À son avis toutefois, une fois la diligence raisonnable établie, il demeure possible de plaider avec succès le critère du motif raisonnable que le client soit majeur à condition de faire témoigner l’employé fautif et de convaincre le tribunal qu’il a réellement cru le client majeur, peu importe son apparence.

Cela ajoute néanmoins un fardeau de plus à l’employeur et aussi, un nouveau degré de difficulté puisque dans bien des cas, les poursuites ont lieu des années après l’infraction et souvent, sinon la plupart du temps, l’employé fautif ne fait plus partie du personnel. Cela sans compter qu’il est de loin préférable d’obtenir sa participation volontaire plutôt que de le forcer à témoigner sous sommation.

Et il y a plus. Dans le cas de M. Bolduc, l’employée en question, même solidaire de son employeur, s’est dite tout à fait incapable de subir le stress d’une audience judiciaire dans lequel elle se verra contre-interrogée par la poursuite. Par pur humanisme, M. Bolduc n’a donc pas insisté… avec le résultat que l’on sait.

Un fardeau pipé parce qu’impossible à remplir

Mais quel est ce fameux motif raisonnable qu’un employeur pourrait invoquer dans sa défense pour se disculper?
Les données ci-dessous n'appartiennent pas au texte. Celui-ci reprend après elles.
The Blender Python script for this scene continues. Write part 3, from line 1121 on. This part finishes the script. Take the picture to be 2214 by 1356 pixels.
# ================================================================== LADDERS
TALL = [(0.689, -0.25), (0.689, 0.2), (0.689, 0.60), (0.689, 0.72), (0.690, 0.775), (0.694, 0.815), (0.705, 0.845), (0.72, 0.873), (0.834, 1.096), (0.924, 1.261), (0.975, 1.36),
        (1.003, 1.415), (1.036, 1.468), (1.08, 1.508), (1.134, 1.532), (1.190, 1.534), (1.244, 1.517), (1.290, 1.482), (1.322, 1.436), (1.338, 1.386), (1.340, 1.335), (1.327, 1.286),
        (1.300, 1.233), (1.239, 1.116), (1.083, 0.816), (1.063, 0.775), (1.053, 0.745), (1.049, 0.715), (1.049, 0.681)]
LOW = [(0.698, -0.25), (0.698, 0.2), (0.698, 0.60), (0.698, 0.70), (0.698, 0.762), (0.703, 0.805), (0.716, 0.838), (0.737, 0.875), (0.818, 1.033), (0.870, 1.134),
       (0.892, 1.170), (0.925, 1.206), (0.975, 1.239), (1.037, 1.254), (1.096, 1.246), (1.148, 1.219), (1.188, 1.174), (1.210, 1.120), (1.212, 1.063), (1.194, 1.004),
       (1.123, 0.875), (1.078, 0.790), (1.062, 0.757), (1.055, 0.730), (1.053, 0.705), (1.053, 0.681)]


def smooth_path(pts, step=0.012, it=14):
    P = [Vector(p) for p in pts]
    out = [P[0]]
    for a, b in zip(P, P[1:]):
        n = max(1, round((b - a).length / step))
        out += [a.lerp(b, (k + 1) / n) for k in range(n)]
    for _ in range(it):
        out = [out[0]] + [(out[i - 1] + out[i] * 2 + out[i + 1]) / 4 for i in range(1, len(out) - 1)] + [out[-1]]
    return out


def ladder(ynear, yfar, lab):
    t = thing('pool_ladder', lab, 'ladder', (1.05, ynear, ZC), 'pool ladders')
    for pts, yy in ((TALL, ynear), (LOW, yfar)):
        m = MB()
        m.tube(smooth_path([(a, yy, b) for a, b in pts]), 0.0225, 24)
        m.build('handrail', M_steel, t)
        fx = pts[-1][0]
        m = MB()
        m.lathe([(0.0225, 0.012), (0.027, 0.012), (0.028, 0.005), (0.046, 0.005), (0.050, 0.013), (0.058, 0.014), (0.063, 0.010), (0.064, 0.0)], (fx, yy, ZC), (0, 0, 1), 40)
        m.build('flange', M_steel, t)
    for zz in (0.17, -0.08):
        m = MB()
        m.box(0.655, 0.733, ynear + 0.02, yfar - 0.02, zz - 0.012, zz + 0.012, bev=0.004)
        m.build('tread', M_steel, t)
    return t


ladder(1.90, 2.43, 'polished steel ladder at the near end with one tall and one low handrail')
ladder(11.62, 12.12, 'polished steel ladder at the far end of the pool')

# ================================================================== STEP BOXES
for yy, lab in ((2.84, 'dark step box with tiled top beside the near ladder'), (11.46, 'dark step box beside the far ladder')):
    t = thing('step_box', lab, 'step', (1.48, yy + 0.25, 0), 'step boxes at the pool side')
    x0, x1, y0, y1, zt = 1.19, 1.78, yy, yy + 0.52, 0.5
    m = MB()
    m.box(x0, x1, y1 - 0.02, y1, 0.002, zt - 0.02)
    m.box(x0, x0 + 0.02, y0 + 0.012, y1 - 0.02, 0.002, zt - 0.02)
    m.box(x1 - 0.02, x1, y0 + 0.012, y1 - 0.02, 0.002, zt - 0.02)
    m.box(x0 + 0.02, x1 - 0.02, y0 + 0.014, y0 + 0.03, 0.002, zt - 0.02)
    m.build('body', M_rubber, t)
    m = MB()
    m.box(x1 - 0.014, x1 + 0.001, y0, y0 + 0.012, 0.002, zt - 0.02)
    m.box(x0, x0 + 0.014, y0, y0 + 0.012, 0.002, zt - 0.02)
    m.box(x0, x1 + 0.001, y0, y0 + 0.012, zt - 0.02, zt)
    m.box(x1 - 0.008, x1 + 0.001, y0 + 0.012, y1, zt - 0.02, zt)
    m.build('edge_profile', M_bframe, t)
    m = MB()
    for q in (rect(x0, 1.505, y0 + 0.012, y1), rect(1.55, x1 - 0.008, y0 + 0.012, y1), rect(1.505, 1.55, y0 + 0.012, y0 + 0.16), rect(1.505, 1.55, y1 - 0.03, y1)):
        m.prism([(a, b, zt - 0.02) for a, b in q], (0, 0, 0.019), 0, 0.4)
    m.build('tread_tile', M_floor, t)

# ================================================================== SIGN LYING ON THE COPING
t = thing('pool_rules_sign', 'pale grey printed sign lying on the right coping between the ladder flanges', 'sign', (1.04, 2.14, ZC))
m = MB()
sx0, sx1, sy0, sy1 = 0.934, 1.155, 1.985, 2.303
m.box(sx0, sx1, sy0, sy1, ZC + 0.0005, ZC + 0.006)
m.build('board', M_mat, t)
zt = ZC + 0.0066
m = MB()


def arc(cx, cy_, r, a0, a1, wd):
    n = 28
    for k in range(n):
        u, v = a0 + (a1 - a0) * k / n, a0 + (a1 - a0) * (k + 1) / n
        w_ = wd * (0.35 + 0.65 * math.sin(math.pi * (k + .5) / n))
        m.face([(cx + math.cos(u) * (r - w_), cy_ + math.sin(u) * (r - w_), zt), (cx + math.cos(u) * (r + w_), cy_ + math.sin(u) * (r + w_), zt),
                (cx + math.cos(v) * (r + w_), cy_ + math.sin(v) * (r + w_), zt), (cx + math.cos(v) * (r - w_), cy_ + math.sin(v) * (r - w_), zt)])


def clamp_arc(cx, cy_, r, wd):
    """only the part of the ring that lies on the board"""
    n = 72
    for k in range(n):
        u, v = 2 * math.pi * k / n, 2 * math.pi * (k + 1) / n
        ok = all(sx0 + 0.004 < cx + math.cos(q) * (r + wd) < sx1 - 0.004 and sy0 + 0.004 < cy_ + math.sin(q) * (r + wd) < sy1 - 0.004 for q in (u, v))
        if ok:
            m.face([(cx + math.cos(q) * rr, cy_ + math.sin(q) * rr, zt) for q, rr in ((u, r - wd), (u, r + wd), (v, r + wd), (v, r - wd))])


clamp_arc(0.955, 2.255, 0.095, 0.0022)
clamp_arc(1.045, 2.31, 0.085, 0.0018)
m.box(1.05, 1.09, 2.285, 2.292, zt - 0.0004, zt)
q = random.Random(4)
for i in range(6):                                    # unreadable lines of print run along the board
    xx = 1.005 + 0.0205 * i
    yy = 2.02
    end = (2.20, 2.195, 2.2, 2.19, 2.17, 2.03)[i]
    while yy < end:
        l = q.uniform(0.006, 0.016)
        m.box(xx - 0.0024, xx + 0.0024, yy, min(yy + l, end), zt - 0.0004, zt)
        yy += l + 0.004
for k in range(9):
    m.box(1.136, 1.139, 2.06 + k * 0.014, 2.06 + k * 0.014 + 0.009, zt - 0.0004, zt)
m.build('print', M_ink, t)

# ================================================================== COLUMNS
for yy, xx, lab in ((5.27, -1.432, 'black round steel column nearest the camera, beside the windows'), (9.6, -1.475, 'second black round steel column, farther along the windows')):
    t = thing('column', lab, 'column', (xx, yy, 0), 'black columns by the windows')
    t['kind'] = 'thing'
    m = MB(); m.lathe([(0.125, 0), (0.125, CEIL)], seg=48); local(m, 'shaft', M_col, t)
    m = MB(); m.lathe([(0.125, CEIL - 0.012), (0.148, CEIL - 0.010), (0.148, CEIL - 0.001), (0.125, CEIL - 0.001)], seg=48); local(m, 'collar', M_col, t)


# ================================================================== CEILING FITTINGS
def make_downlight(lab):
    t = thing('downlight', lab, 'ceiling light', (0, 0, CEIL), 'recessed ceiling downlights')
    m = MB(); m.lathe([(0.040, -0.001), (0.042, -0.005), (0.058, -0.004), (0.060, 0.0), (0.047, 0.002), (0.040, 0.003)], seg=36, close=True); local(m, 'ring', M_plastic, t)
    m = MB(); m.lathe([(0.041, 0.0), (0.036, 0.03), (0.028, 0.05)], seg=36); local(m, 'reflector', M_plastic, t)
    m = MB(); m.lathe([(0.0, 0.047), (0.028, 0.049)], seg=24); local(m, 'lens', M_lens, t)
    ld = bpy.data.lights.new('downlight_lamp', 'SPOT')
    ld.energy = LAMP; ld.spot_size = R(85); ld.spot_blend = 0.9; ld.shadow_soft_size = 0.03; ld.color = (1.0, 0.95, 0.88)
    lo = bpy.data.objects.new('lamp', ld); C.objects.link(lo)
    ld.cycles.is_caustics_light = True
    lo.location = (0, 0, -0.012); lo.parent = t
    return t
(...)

Un motif raisonnable pourrait être, par exemple, que le client avait l’air de plus de 18 ans, qu’il avait des cheveux blancs, des rides ou encore, qu’il a présenté une fausse carte.

En réalité, les défendeurs auront fort à faire puisque les poursuites originent toutes d’inspecteurs mystères d’âge mineur engagés par le MSSS, qui ont l’air manifestement jeune et qui ne présenteront jamais de fausse carte.

En plus de nager pour garder la tête hors de l’eau tout en jonglant avec une panoplie de règlements complexes, les détaillants de tabac sont présentement victimes d’une combinaison toxique faite de lois trop sévères, d’inspections à volume industriel de type « entrapment » ainsi que d’une interprétation juridique à la lettre qui vient bafouer leurs droits fondamentaux.

Les implications de ce jugement sont donc multiples et potentiellement dévastateurs pour les 8000 détaillants de tabac du Québec advenant que ce courant jurisprudentiel, jusqu’à maintenant limité à deux magistrats du Lac Saint-Jean, devait se propager à l’ensemble du Québec.

Et le crime grave qu’on reproche aux détaillants, ce n’est pas tant de vendre aux mineurs (parce qu’ils n’en ont aucunement l’intention) que de faillir à distinguer l’apparence d’âge entre un adulte et un mineur!

Rester concentré sur la diligence raisonnable

Même s’il admet être préoccupé par l’évolution des choses, le président de l’Association québécoise des dépanneurs en alimentation (AQDA) et expert dans les dossiers de tabac, Michel Gadbois, se fait rassurant en insistant sur l’importance de garder le cap sur la diligence raisonnable.

« Il reste à voir si cette école de pensée va se propager à travers le Québec car la plupart des juges, même si la loi est écrite comme elle est, vont maintenir selon moi une interprétation modérée et pleine de bon sens qui mise sur la diligence raisonnable. » — Michel Gadbois

Cela étant, M. Gadbois interprète cette tendance comme un incitatif à renforcer les mesures de diligence raisonnable : « L’AQDA offre depuis plusieurs années un service essentiel qui s’appelle Inspectabac et qui vise à permettre aux détaillants de s’autoévaluer via des acheteurs mystères. Tous les détaillants sérieux devraient s’abonner à un service du genre », de conclure le président. 

Pour M. Bolduc toutefois, le mal est fait et il avoue se sentir découragé face à autant d’adversité.

« Ça fait plusieurs années que j’ai mon commerce, j’ai 54 ans. J’ai mon garçon Maxime qui est ma relève et qui a 29 ans. Il est avec moi depuis 2010.  Il travaille comme moi, nuit et jour. Il travaille comme un fou et quand il voit des affaires de même, c’est décourageant. Il dit : mais comment je vais faire pour m’en sortir? Je l’encourage comme je peux, mais tout ça décourage la relève, et c’est rare la relève dans l’épicerie. » — Marco Bolduc

Une réalité pour laquelle, hélas, les fonctionnaires, ministres et politiciens éprouvent une indifférence absolument totale.

Et encore une fois, c’est à la classe de citoyens la plus méritante au Québec — les détaillants — que le gouvernement et le système de justice s’attaquent en leur imposant le fardeau injuste et insensé de prendre sur eux l’entièreté de la responsabilité légale des agissements de leurs employés à la caisse, quoi qu’ils fassent.

Comment voulez-vous qu’ils acceptent cela?